Mencionó que el año anterior había sido enviado a Auvergne con la misma
comisión y, aunque no podía decir
cómo, todo había resultado muy bien. De la misma manera cumplía con su trabajo
en la cocina (al cual por
naturaleza tenía una gran aversión), donde se había acostumbrado a hacer todo
por amor a Dios. Durante los
quince años que había estado trabajando en la cocina, todo le había resultado
fácil porque lo hacía con oración
y movido por la gracia de Dios. Estaba muy feliz con el puesto que ocupaba
ahora, pero que estaba listo
a volver a lo anterior, debido a que siempre estaba agradando a Dios en
cualquier condición, haciendo las
cosas pequeñas por amor a Él.
Para el Hermano Lorenzo los momentos de oración no eran diferentes de lo que habían sido en otros tiempos. Se retiraba a orar, de acuerdo a las directivas de su superior, pero no quería esa clase de retiros ni los solicitaba, debido a que ni el trabajo más grande le distraía de la presencia de Dios.
Debido
a que conocía su obligación de amar a Dios en todas cosas, como él se había
esforzado por hacerlo así,
no necesitaba que un director espiritual le diera una orden, más bien lo que
necesitaba era un confesor que
le absolviera. Dijo que era muy sensible a sus faltas, pero que estas faltas no
le desanimaban. Las confesaba
a Dios sin dar ninguna excusa. Cuando lo hacía, con toda paz reasumía su
práctica usual de amor y adoración.
El Hermano Lorenzo no consultaba a nadie por sus inquietudes mentales. Por la luz
que le daba la fe
él sabía que Dios estaba presente, y entonces lidiaba consigo mismo tratando de
dirigir todas sus acciones a Él.
Todo lo hacía movido por el deseo de agradar a Dios, aceptando los resultados
que se producían. Dijo que los
pensamientos inútiles arruinan todo, que los dolores empiezan allí. Tan pronto
como percibimos su impertinencia
debemos rechazarlos y retornar a nuestra comunión con Dios.
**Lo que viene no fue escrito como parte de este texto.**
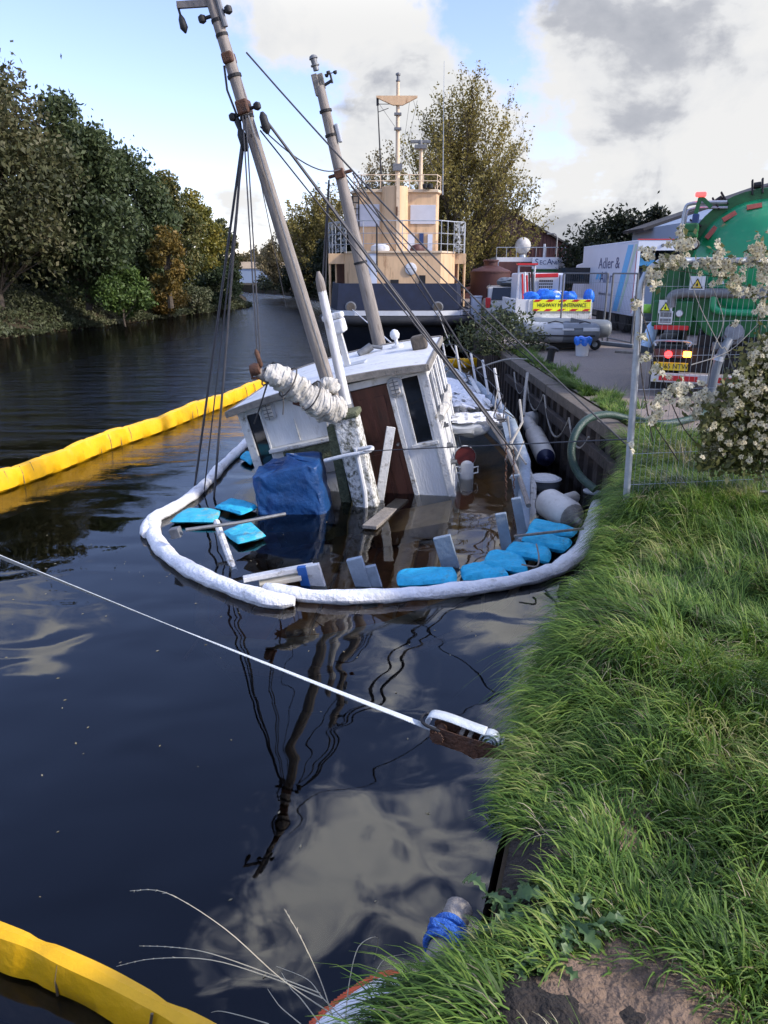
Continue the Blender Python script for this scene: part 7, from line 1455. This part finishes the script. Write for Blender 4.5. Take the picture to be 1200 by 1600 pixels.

Al principio, frecuentemente había
pasado su tiempo de oración rechazando pensamientos erráticos y volviendo a
caer en ellos. Nunca había
regulado su devoción por ciertos métodos como lo hacen algunos. Sin embargo, al
principio había practicado
la meditación por algún tiempo, pero después la había dejado de lado de una
manera casi inexplicable.
Encontró
que el camino más corto para ir directamente a Dios, era ejercitando el amor
continuamente, por medio
de un continuo ejercicio del amor y haciendo todas las cosas por amor a Él. Y notó que había una gran diferencia
entre los actos del intelecto y los de la voluntad. Los actos del intelecto
eran comparativamente de poco
valor, mientras que los actos de la voluntad eran todos importantes. Nuestro único deber es
amar a Dios y deleitarnos en
Él. Ningún tipo de mortificación, si invalida el amor de Dios, puede borrar un
solo pecado. En lugar de esto,
y sin ninguna ansiedad, debemos esperar el perdón de nuestros pecados que
proviene de la sangre de Jesucristo,
solamente esforzándonos para amarle con todo nuestro corazón. Y él notó que
Dios parecía haber garantizado
los mayores favores a los pecadores más grandes, como si fueran monumentos
conmemorativos de
su misericordia.
Dijo que los mayores dolores o placeres de
este mundo no podían compararse
con los que él había experimentado en ese estado espiritual. Como resultado de
todo eso, solamente
deseaba una cosa: no ofender a Dios. Dijo que no cargaba con ninguna culpa.
Cuando fallo en mis deberes,
rápidamente lo reconozco, diciendo: "Estoy acostumbrado a obrar así. Nunca podré
cambiar por mí mismo. Y si no
fallo, entonces doy gracias a Dios reconociendo que esto viene de Él".